A question about semaphore.

Question

#include <stdio.h>
#include <unistd.h>
#include <stdlib.h>
#include <string.h>
#include <pthread.h>
#include <semaphore.h>
void *thread_function(void *arg);
sem_t bin_sem;
#define WORK_SIZE 1024
char work_area[WORK_SIZE];
int main() {
    int res;
    pthread_t a_thread;
    void *thread_result;
    res = sem_init(&bin_sem, 0, 0);
    if (res != 0) {
        perror(“Semaphore initialization failed”);
        exit(EXIT_FAILURE);
    }
    res = pthread_create(&a_thread, NULL, thread_function, NULL);
    if (res != 0) {
        perror(“Thread creation failed”);
        exit(EXIT_FAILURE);
    }
    printf(“Input some text. Enter ‘end’ to finish\n”);
    while(strncmp(“end”, work_area, 3) != 0) {
        fgets(work_area, WORK_SIZE, stdin);
        sem_post(&bin_sem);
    }
    printf(“\nWaiting for thread to finish...\n”);
    res = pthread_join(a_thread, &thread_result);
    if (res != 0) {
        perror(“Thread join failed”);
        exit(EXIT_FAILURE);
    }
    printf(“Thread joined\n”);
    sem_destroy(&bin_sem);
    exit(EXIT_SUCCESS);
}
void *thread_function(void *arg) {
    sem_wait(&bin_sem);
    while(strncmp(“end”, work_area, 3) != 0) {
         printf(“You input %d characters\n”, strlen(work_area) -1);
         sem_wait(&bin_sem);}
    pthread_exit(NULL);
}

In the program above, when the semaphoe is released using sem_post(), is it possible that the fgets and the counting fuction in thread_function execute simultaneously .And I think this program fails in allowing the second thread to count the characters before the main thread reads the keyboard again. Is that right?

Answer 1

The second thread will only read characters after sem_wait has returned, signaling that a sem_post has been called somewhere, so I think that is fine.

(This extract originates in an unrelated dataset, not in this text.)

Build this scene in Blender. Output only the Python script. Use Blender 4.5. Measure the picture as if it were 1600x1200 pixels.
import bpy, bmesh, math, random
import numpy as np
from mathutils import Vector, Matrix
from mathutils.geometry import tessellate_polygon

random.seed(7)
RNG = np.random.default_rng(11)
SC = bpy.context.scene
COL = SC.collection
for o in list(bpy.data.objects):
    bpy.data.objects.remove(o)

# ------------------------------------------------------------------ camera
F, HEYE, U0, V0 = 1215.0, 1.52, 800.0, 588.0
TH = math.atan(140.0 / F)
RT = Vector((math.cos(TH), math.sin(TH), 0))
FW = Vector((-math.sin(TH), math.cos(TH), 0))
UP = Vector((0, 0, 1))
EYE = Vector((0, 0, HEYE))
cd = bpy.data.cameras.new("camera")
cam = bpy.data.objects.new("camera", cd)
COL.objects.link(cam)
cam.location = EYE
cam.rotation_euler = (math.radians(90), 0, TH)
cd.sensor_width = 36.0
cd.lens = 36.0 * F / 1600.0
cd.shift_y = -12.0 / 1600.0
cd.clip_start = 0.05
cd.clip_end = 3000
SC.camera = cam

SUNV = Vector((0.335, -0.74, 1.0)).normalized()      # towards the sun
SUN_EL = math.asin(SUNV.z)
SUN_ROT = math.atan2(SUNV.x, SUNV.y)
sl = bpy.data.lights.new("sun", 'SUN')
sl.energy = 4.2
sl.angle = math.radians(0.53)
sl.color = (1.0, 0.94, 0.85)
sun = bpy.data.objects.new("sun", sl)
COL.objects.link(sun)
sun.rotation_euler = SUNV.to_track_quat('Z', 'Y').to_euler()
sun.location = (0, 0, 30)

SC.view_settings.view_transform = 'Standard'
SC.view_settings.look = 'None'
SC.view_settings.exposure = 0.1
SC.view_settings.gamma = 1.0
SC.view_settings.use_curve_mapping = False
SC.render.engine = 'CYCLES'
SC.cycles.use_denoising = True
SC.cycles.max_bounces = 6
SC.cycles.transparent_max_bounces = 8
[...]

As for fgets and the counting function, those two could be running simultaneously.

I would recommend a mutex lock on the work_area variable in this case, because if the user is editing the variable in one thread while it is being read in another thread, problems will occur.

You can either use a mutex or you can use a semaphore and set the initial count on it to 1.

If you implement a mutex or use a semaphore like that though, make sure to put the mutex_lock after sema_wait, or else a deadlock may occur.

Answer 2

In this example you want to have a mutex around the read & writes of the shared memory.

I know this is an example, but the following code:

fgets(work_area, WORK_SIZE, stdin);

Should really be:

fgets(work_area, sizeof(work_area), stdin);

If you change the size of work_area in the future (to some other constant, etc), it's quite likely that changing this second WORK_SIZE could be missed.